#### Aim of the exercise
Exactly the lines from the one that contains "n = N('luminous_yellow_dome')" to the one that contains "M['tile'] = tilemat()", both lines included, should be copied, and no others.

--- Material for this task ---

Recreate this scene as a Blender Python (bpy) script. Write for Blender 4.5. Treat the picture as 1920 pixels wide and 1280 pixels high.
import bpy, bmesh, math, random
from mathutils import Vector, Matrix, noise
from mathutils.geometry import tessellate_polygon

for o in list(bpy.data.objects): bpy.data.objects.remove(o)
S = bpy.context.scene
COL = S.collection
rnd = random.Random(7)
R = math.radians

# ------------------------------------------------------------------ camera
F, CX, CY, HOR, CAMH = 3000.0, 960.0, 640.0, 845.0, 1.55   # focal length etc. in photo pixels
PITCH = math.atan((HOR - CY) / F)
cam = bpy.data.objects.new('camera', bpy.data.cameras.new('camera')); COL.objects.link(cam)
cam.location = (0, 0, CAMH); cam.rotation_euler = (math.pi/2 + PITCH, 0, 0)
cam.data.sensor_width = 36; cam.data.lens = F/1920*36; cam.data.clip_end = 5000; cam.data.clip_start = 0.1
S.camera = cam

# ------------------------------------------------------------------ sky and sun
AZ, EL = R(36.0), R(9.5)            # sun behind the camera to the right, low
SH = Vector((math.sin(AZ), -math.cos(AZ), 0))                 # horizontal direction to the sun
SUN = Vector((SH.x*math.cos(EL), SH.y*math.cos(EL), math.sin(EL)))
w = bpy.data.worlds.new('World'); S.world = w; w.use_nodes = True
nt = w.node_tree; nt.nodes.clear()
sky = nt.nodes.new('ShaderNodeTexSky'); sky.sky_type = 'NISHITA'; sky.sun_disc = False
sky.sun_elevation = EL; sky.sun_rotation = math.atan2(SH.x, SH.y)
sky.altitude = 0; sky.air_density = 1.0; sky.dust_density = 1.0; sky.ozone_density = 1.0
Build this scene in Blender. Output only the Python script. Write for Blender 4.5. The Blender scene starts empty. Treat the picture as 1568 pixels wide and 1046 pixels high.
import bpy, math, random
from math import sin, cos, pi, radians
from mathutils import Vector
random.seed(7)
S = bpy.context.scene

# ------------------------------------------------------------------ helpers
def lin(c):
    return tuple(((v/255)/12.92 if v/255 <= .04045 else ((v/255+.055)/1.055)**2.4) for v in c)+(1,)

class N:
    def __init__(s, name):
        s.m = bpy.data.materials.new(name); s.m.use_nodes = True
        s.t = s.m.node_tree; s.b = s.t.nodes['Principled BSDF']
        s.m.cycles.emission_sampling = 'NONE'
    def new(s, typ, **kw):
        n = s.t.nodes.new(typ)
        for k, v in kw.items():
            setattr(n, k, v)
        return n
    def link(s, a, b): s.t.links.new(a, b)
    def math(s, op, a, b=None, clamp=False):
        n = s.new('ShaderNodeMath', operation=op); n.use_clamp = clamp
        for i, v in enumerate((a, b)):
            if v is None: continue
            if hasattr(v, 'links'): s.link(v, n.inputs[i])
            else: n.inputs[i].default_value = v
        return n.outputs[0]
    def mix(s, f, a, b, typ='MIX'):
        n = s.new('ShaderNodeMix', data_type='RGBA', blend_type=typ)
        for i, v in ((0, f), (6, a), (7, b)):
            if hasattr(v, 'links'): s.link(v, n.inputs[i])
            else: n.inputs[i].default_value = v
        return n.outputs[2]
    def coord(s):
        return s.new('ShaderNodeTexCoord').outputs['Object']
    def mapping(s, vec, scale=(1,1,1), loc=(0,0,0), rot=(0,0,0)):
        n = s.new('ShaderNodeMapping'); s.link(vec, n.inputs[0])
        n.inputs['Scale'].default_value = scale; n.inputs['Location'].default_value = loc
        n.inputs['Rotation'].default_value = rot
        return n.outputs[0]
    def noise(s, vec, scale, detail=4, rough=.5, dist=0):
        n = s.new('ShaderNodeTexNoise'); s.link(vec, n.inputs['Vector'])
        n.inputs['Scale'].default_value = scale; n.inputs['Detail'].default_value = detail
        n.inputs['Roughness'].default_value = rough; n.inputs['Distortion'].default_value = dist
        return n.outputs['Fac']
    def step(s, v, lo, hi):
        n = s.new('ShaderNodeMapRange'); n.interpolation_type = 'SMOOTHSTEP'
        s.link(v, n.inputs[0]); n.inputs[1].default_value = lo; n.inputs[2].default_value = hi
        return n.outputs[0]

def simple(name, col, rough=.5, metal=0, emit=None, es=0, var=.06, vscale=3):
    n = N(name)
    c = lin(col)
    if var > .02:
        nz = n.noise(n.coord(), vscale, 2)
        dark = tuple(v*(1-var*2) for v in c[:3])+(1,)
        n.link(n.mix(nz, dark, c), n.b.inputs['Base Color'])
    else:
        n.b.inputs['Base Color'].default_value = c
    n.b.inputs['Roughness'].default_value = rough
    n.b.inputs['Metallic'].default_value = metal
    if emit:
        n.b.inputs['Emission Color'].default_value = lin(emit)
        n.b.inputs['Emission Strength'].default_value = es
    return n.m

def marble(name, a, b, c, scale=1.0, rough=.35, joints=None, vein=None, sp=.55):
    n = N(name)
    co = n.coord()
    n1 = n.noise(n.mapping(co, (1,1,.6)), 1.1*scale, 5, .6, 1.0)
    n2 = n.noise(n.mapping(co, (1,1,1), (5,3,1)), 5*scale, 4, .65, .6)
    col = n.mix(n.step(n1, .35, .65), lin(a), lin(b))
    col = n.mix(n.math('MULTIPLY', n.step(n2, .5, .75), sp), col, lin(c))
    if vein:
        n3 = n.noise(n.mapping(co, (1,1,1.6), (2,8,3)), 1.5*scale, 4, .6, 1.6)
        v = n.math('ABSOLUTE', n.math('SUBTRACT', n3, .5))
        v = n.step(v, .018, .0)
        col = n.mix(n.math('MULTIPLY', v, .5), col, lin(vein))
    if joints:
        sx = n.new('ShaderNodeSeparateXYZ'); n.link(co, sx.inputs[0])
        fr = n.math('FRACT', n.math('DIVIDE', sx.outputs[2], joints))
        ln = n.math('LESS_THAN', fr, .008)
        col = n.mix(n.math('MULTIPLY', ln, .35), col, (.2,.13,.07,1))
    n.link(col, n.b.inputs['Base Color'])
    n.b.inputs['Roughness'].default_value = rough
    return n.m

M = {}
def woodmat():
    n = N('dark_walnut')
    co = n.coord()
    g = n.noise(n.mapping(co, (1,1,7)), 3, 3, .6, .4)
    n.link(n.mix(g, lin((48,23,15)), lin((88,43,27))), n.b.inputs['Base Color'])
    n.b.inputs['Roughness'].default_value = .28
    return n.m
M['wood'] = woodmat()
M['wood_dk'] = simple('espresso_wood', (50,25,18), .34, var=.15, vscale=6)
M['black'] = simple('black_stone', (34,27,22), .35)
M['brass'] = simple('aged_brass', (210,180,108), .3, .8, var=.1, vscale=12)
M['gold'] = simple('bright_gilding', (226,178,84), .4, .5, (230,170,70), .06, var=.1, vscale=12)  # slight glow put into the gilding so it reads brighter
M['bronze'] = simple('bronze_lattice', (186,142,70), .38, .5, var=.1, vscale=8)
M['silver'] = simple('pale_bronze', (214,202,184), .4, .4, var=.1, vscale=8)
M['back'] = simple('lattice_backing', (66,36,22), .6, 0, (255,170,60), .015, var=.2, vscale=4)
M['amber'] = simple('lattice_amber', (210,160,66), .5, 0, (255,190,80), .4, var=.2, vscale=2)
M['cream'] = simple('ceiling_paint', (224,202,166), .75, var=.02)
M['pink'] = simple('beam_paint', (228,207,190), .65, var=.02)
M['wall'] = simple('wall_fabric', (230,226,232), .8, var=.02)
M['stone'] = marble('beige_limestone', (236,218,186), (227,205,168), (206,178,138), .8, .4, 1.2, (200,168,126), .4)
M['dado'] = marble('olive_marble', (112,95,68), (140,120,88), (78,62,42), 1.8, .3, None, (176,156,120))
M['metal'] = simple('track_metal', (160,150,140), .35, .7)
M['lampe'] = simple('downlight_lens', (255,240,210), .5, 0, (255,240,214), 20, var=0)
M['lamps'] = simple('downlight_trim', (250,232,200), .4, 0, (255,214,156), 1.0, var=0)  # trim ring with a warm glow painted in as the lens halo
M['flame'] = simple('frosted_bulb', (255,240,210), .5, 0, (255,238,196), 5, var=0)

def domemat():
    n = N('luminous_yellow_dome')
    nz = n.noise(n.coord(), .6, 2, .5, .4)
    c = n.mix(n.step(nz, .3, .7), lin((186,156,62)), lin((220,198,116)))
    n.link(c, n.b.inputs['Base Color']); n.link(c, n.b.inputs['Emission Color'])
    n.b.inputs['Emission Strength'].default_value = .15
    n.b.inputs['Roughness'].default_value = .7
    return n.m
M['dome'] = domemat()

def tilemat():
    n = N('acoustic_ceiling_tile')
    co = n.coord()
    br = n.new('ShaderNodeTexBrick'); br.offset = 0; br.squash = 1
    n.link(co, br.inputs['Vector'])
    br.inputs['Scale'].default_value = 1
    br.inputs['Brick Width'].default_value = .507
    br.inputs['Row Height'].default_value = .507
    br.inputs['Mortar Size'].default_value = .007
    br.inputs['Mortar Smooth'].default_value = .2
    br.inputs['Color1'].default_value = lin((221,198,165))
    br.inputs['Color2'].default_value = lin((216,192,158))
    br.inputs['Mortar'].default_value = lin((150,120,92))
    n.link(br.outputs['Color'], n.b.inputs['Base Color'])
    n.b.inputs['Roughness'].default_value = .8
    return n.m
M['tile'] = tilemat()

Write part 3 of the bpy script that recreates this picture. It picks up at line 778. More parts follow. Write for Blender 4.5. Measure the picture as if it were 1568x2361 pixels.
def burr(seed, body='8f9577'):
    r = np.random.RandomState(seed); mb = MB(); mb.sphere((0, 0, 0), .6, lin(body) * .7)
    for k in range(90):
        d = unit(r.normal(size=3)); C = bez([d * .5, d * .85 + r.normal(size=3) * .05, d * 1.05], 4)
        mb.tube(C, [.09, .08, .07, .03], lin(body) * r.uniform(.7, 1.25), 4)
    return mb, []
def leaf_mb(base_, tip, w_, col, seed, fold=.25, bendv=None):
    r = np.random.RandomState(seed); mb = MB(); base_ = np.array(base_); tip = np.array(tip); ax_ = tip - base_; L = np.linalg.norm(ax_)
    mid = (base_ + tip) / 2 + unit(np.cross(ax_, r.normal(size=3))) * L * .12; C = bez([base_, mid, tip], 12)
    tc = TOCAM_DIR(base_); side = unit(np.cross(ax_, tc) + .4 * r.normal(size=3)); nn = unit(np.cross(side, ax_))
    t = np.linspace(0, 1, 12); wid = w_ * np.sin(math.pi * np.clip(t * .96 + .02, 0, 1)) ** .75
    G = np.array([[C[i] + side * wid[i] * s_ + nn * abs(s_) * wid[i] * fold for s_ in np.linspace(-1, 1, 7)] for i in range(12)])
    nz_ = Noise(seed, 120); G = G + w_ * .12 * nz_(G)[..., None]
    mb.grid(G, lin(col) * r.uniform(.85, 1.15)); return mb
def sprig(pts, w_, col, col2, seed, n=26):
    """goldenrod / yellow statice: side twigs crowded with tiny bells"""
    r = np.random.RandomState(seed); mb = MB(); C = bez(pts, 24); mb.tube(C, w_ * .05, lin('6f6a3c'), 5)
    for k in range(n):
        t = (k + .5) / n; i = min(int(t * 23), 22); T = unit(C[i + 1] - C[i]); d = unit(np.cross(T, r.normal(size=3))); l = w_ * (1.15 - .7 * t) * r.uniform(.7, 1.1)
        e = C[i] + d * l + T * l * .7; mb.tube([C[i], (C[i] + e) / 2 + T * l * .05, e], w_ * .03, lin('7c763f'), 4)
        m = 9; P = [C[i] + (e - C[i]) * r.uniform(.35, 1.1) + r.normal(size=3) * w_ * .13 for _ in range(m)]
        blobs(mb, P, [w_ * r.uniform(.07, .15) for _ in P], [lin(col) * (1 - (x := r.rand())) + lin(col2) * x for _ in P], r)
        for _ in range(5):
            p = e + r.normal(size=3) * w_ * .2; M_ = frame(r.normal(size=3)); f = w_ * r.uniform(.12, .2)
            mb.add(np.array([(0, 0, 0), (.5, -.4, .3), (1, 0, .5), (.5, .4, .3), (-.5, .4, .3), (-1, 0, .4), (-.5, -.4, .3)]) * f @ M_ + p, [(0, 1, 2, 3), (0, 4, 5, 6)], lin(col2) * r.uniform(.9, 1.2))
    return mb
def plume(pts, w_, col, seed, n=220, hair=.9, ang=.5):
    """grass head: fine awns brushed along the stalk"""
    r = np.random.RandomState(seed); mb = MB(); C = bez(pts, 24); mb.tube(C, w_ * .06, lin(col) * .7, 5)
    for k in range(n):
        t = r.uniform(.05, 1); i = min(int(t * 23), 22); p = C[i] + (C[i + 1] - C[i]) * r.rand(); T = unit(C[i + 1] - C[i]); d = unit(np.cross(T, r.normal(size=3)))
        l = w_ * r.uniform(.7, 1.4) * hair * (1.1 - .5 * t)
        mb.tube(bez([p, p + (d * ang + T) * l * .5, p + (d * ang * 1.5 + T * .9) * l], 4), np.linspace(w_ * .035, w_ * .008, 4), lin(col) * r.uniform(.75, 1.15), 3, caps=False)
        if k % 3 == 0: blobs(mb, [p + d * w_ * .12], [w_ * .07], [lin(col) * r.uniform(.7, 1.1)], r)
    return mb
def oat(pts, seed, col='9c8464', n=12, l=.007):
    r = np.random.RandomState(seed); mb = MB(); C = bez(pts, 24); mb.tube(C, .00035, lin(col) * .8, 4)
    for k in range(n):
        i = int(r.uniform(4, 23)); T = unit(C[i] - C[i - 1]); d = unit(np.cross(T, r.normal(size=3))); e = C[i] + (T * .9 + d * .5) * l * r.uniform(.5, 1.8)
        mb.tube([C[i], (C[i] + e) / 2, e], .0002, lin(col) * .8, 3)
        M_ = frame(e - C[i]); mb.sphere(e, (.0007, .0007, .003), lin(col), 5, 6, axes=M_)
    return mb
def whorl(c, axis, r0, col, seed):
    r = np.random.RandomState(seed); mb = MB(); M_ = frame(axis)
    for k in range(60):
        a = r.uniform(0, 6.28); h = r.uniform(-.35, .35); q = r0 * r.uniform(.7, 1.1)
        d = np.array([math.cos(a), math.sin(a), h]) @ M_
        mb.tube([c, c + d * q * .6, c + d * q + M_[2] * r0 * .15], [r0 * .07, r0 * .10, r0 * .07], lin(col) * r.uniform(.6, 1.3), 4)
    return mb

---

#### Solution to the problem
    n = N('luminous_yellow_dome')
    nz = n.noise(n.coord(), .6, 2, .5, .4)
    c = n.mix(n.step(nz, .3, .7), lin((186,156,62)), lin((220,198,116)))
    n.link(c, n.b.inputs['Base Color']); n.link(c, n.b.inputs['Emission Color'])
    n.b.inputs['Emission Strength'].default_value = .15
    n.b.inputs['Roughness'].default_value = .7
    return n.m
M['dome'] = domemat()

def tilemat():
    n = N('acoustic_ceiling_tile')
    co = n.coord()
    br = n.new('ShaderNodeTexBrick'); br.offset = 0; br.squash = 1
    n.link(co, br.inputs['Vector'])
    br.inputs['Scale'].default_value = 1
    br.inputs['Brick Width'].default_value = .507
    br.inputs['Row Height'].default_value = .507
    br.inputs['Mortar Size'].default_value = .007
    br.inputs['Mortar Smooth'].default_value = .2
    br.inputs['Color1'].default_value = lin((221,198,165))
    br.inputs['Color2'].default_value = lin((216,192,158))
    br.inputs['Mortar'].default_value = lin((150,120,92))
    n.link(br.outputs['Color'], n.b.inputs['Base Color'])
    n.b.inputs['Roughness'].default_value = .8
    return n.m
M['tile'] = tilemat()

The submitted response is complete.